Finalmente il giorno di chiusura della mostra sui diritti umani a Forlì, mentre stavo recitando per prepararmi al turno, sono stata assalita da un’ondata di commozione e di gratitudine nei confronti della mia “accusatrice”. Ho percepito chiaramente che, grazie a lei, avevo compiuto un passo veramente significativo nella mia rivoluzione umana e la qualità della mia vita era migliorata in modo decisivo. Questa comprensione è arrivata naturalmente e spontaneamente e ho sentito il bisogno di condividerla con lei, così qualche giorno dopo le ho telefonato per ringraziarla. Adesso per me è sempre un piacere incontrarla e la guardo e ascolto con grande affetto.
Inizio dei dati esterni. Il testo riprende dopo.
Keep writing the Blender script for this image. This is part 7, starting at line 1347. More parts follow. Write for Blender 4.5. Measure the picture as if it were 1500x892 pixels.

Dopo essermi riconciliata con me stessa e con gli altri, ho percepito nella mia vita la possibilità di non identificare una persona con il suo limite e la capacità di ammettere e perdonare gli errori miei e degli altri senza giudicare inesorabilmente tutto e tutti come se fossi il tribunale supremo dell’umanità. In una parola ho raggiunto un livello primitivo di compassione che mai prima d’ora aveva fatto parte della mia sensibilità. Questo debutto, a quasi quarant’anni, nel meraviglioso mondo della compassione, di cui scopro ogni giorno nuovi e straordinari risvolti, è un beneficio che meriterebbe da solo i miei diciassette anni di pratica. Grazie a questa esperienza sto cercando di aiutare anche tutti i “traumatizzati da attività” a superare il trauma, così come io sono stata soccorsa nel momento del bisogno. In questa associazione sono riuscita a cambiare me stessa grazie a chi mi ha rimproverato e grazie a chi è venuto ad aiutarmi, e questo mi riempie di gratitudine e di fiducia nel futuro di ognuno di noi.
Vorrei concludere con una frase tratta dal Gosho Il tamburo alla porta del tuono: «Con il fuoco della saggezza del carattere myo, non solo tutte le colpe svaniranno, ma si trasformeranno in cause di benefici. Questo è il significato di cambiare il veleno in amrita. Per esempio, la lacca nera diventa bianca mescolandovi della polvere bianca: i peccati di una donna sono come la lacca e le parole Nam-myoho-renge-kyo sono come la polvere bianca» (SND, 7, 218).